Kaylie is portrayed by Karen Gillan, who (of course) is famous for portraying Amy Pond from 2010-2013 in Dr. Who. Being a mild-mannered fan of the series, I hadn’t invested enough time to reach her episodes, so her cameo role in New Town Killers was all the exposure to her acting I had till this point. Her intensity at the start of the film comes off as a little too cartoonish, almost caricaturizing, especially when paired up with the down-toned and realistic rationale of Thwaites. However, as the film progresses, the performance becomes more and more believable and empathetic, so this could be viewed as a defect in her performance, or the exact characterization that the filmmakers wanted, her initially appearing completely insane and then being proved as the sanest one of all (considering).

The entirety of the production is a mirroring of two (almost identical) story arcs of when Haylie and Tim are children, encountering the mirror and its effects for the first time, and when they are adults, trying to destroy it. This presents us with an outline for how the story is told, as well as a deepened sense of terror when experiencing the supernatural occurrences from their different perspectives. The one issue with doing a film of this type is that because of the mirroring of the storylines, the opportunity (and necessity, in horror) for tension has to be crafted more from the performances and the ultimate mood. Enter the parents.

Leading the cast were primarily Rory Cochrane and Katee Sackhoff playing the parents Alan and Marie Russell. Cochrane is a very strong and notable presence in the film, and considering his past work in Richard Linklater’s Dazed and Confused and A Scanner Darkly, as well as his acclaimed role in Ben Affleck’s Argo, he was a great choice. The conviction he brings to the role of Alan Russell is remarkable, considering how little the character actually says. It is a performance of subtle changes and carrying undertones. As Alan slowly is driven insane by the mirror, his mannerisms, his voice and even the way he walks goes through drastic changes when comparing to the start of the story. Though his role is only one part of the whole, the next piece absolutely necessary is Sackoff’s performance. She gives one of the most convincing performances of her career thus far (which is impressive considering her iconic role as Starbuck in the Battlestar Galactica remake, and her work in 24 and Longmire). Her changes in mental and physical states are far more drastic in a shorter amount of time, till a point arises where she basically becomes a rabid bloodhound in order to seek out and destroy her children.

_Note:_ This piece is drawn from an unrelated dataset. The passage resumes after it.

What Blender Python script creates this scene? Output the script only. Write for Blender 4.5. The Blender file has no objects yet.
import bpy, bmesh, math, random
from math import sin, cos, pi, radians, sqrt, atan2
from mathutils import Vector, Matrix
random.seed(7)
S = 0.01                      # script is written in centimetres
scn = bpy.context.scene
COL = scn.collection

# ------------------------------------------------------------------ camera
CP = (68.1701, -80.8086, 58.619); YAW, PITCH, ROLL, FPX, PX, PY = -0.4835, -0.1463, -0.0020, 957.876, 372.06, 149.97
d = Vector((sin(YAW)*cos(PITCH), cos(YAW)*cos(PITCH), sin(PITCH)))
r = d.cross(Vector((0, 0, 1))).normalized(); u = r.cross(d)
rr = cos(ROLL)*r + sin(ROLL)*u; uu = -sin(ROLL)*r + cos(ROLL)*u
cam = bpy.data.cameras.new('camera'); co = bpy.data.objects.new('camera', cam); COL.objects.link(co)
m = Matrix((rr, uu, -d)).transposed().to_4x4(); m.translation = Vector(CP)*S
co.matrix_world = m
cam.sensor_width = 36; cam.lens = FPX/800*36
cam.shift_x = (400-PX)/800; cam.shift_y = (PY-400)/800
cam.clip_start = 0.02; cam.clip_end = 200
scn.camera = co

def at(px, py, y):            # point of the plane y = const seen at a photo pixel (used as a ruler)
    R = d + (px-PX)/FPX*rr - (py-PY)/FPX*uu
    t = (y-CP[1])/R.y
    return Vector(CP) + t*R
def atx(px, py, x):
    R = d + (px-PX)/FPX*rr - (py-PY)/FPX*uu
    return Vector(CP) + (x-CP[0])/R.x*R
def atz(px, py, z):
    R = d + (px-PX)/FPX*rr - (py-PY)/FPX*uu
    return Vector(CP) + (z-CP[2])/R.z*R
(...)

And speaking of the children, the younger versions of Tim and Haylie are played by Young and the Restless veteran Garrett Ryan and Annalise Basso, a supporting actress in SundanceTV’s new series, The Red Road. Though both played their parts to the best of their ability, only Basso was fully believable in her performance. There were too many instances of Ryan appearing distraught or scared, whereas with Basso, it felt evident down to her bones that her reactions were genuine. And the power of that type of effortless assimilation into the mindset of a character is something to be truly appreciated and respected. As the events in both timelines get progressively more intense and deadly, this is where the work of the director and the editing comes into fruition more than anyone would expect.

The pacing of the film was determined by the editing style of the work. Though it could have easily gone with the flashback-flash-forward setup, and made the film very accessible to audiences, it would have been reduced to a stock-standard ghost story that would undercut Insidious levels of horror storytelling. However, the broken and disjointed editing is also mixed together with an assimilation of past and present events combining together. This is a particular master stroke that was necessary for the film not only to live, but to thrive. One similar film that was effective at this style of jumbled presentation was Stephen Hopkins’ The Reaping, which added frustration to the actual viewing of the film, but as things are revealed the audience understands the artistic choices made.

Oculus differs from this style a bit more, however, and makes it not only an artistic style, but a required element of actually telling the narrative, which is taking a leaf out of movies like that of Satoshi Kon (Millennium Actress, Paprika). The director/editor/co-writer Mike Flanagan (whose 2011 film Absentia is something all thriller fans should see) had based this film primarily off a short he had released in 2006 titled Oculus: Chapter 3 - The Man with the Plan, though I have yet to see the original short, the dedication and personal drive of Flanagan is evident in every frame of the work. Now, with all of these praises for the work there are detractors. The initial elements of the ghosts and supernatural elements of the mirror come off as sort of silly, especially in the inciting scene where the first ghosts are seen. And where there are some genuine moments of gut-wrenching uncomfort, the movie never gets what many would call “scary”. This is not a scary film, or a film that is hard to watch necessarily. It is a haunting experience.

This film is following in the vein of the resurgence of old-school gothic ghost stories that began with the success of Hammer Horror’s The Woman in Black with Daniel Radcliffe, and James Wan’s The Conjuring. The pacing is slow and (some might say) meandering, which is a perfect deflection technique so that when the true horror begins it isn’t a constant series of jump scares and not just the butchering of people in the most supercilious ways thinkable. The effort was put more into the story and the film as a whole rather than it being a stag reel of grotesque scenes stitched together just so we have an excuse to watch the carnage. This is a much-welcomed slate of films due to the overwhelming amount of torture porn and shock cinema that has polluted the horror library since the release of James Wan’s Saw. This film is hardly bloody, and when there is violence or any trace of what may be considered gore, it is done sparingly, so that its effect is amplified. This is filmmaking that is meticulously crafted (whether on purpose or by the result of the production experience).

Overall, the film was highly enjoyable and more engrossing than originally thought possible when first walking in the theater. And one can only hope that more horror films of this vein (and of this quality) continues to grace theaters in the near future (which it may with the new Hammer release of The Quiet Ones).